- [The request]
Quote exactly, and only, the lines of the material below from the line with "Model this scene" through the line with "SC.camera = cam".

- [Dataset rows]
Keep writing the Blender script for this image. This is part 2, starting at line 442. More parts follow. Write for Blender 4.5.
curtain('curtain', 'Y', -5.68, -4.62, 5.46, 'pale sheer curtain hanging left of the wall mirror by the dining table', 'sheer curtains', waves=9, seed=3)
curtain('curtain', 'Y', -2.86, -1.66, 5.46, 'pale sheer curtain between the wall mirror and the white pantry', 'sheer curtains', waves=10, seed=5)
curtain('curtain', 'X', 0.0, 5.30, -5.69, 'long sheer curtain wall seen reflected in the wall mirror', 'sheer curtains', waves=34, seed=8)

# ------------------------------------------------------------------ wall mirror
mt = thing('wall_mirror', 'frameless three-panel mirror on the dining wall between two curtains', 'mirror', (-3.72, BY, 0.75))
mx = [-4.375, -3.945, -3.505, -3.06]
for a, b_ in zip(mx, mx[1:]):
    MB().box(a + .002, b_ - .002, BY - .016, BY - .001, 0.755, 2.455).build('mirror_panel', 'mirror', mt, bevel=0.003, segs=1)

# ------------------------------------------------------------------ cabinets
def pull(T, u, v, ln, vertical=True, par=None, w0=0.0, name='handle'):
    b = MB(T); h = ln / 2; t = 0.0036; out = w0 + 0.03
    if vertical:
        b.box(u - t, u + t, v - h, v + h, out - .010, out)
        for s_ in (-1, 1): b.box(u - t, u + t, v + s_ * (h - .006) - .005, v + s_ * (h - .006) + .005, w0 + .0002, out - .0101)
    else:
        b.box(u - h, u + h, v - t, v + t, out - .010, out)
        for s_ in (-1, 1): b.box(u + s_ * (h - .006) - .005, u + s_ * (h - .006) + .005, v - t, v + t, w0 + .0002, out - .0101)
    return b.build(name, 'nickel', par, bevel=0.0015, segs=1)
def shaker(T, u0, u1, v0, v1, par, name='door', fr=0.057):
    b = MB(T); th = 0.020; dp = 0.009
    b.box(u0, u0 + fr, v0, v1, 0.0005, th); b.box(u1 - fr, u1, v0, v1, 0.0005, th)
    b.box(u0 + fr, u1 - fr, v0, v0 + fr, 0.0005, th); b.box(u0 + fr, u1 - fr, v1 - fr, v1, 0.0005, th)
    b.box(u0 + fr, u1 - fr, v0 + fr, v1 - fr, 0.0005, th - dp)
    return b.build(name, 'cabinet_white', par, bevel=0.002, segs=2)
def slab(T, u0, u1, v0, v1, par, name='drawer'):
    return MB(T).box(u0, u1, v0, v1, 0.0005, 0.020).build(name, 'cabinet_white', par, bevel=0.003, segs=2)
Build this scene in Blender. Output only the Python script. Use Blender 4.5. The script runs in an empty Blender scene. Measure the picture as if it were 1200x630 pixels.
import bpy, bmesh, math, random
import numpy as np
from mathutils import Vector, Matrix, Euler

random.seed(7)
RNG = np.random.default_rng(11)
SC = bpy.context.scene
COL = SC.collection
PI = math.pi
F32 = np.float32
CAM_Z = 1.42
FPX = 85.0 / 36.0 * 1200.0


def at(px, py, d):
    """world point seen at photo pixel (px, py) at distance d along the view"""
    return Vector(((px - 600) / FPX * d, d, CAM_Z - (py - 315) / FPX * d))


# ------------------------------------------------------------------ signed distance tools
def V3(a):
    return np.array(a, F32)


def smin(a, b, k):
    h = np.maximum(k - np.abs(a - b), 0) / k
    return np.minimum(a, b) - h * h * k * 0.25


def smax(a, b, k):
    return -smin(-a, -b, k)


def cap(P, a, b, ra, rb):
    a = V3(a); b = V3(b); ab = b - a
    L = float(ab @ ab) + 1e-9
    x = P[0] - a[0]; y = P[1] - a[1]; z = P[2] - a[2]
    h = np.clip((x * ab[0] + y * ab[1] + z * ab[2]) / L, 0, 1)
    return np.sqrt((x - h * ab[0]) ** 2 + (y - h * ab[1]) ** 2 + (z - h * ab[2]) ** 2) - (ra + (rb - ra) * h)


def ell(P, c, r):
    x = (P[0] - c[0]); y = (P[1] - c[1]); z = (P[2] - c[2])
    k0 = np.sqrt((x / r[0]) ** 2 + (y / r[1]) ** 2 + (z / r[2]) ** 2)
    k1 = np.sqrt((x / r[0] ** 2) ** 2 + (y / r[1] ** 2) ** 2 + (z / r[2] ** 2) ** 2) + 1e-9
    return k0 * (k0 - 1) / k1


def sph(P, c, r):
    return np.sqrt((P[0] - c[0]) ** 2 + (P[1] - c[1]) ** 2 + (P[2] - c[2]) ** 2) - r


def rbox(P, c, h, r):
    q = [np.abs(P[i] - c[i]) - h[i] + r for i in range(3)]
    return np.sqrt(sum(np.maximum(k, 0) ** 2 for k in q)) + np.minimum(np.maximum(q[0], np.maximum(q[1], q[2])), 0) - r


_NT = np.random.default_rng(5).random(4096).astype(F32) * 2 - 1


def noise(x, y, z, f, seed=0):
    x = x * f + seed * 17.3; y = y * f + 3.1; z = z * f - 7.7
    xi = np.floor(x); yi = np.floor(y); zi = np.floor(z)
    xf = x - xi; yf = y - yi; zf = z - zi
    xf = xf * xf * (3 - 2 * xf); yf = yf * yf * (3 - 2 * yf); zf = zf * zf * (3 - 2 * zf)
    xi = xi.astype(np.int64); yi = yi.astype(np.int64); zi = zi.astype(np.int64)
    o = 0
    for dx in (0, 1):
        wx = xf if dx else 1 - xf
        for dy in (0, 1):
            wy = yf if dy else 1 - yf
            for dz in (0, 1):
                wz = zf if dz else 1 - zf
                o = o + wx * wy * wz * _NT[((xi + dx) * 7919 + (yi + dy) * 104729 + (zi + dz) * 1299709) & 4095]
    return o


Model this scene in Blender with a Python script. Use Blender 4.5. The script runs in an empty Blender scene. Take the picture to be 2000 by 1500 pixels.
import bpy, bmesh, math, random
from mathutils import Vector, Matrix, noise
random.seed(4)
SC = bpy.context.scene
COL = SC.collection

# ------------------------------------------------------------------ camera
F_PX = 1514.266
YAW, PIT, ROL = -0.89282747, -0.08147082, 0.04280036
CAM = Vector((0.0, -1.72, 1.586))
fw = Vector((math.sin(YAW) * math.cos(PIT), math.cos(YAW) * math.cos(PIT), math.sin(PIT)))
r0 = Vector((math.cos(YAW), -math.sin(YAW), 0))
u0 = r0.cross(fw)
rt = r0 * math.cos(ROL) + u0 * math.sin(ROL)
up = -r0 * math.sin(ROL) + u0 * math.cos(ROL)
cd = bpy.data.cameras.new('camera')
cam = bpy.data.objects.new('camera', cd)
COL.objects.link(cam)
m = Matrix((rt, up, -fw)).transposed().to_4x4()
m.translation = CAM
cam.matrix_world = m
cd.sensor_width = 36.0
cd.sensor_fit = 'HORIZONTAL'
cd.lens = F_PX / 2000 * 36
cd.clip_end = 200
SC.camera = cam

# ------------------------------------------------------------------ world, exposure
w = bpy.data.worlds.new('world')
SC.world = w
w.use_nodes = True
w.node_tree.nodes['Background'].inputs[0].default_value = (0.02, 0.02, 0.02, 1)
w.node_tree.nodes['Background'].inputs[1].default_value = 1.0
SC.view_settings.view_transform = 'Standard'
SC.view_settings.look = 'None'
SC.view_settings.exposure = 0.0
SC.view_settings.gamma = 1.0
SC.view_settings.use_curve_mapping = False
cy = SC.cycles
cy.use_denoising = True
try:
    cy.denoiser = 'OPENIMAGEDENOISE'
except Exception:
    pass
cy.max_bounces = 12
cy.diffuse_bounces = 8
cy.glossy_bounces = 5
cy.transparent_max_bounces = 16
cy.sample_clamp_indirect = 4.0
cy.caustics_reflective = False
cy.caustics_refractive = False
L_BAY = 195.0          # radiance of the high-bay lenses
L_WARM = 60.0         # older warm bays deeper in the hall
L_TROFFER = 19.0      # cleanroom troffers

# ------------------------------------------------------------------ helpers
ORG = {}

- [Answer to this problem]
Model this scene in Blender with a Python script. Use Blender 4.5. The script runs in an empty Blender scene. Take the picture to be 2000 by 1500 pixels.
import bpy, bmesh, math, random
from mathutils import Vector, Matrix, noise
random.seed(4)
SC = bpy.context.scene
COL = SC.collection

# ------------------------------------------------------------------ camera
F_PX = 1514.266
YAW, PIT, ROL = -0.89282747, -0.08147082, 0.04280036
CAM = Vector((0.0, -1.72, 1.586))
fw = Vector((math.sin(YAW) * math.cos(PIT), math.cos(YAW) * math.cos(PIT), math.sin(PIT)))
r0 = Vector((math.cos(YAW), -math.sin(YAW), 0))
u0 = r0.cross(fw)
rt = r0 * math.cos(ROL) + u0 * math.sin(ROL)
up = -r0 * math.sin(ROL) + u0 * math.cos(ROL)
cd = bpy.data.cameras.new('camera')
cam = bpy.data.objects.new('camera', cd)
COL.objects.link(cam)
m = Matrix((rt, up, -fw)).transposed().to_4x4()
m.translation = CAM
cam.matrix_world = m
cd.sensor_width = 36.0
cd.sensor_fit = 'HORIZONTAL'
cd.lens = F_PX / 2000 * 36
cd.clip_end = 200
SC.camera = cam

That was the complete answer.